■ **WHAT IS EXPECTED**
Using the data below, output the first line and every line after it up to and including the line containing "from mathutils import Vector, Matrix", exactly as written and with nothing added.
^^^^
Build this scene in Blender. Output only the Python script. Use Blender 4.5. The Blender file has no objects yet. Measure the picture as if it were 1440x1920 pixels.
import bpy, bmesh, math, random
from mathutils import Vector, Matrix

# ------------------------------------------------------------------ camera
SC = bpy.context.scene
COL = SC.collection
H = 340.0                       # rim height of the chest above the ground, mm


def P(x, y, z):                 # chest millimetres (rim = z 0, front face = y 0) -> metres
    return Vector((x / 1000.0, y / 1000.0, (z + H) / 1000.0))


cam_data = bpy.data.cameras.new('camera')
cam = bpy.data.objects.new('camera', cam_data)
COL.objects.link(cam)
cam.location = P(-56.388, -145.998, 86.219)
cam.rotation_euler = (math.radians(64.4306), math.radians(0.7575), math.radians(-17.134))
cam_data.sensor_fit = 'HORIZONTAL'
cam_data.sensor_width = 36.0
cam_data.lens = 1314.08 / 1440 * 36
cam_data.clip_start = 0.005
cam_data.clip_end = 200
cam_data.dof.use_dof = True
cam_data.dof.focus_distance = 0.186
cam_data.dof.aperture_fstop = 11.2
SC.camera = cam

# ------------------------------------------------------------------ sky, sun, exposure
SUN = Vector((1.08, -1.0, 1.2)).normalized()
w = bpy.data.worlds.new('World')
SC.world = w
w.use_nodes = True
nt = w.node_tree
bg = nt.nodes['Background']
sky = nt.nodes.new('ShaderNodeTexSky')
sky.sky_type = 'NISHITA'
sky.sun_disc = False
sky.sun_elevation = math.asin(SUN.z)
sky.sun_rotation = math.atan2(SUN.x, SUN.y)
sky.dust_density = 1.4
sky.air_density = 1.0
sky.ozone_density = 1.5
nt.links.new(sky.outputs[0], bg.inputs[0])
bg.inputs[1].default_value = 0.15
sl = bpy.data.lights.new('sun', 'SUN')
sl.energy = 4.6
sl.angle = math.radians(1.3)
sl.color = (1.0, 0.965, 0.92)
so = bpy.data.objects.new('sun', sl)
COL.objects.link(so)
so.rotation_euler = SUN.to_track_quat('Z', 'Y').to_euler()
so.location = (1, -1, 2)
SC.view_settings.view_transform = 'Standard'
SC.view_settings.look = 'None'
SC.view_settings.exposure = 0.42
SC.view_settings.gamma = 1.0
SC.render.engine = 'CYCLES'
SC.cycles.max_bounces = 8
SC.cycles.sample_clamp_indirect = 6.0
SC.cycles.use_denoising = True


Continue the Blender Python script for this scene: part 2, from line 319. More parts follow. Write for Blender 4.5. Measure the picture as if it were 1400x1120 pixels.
^^^^
■ **WRITTEN RESPONSE**
Build this scene in Blender. Output only the Python script. Use Blender 4.5. The Blender file has no objects yet. Measure the picture as if it were 1440x1920 pixels.
import bpy, bmesh, math, random
from mathutils import Vector, Matrix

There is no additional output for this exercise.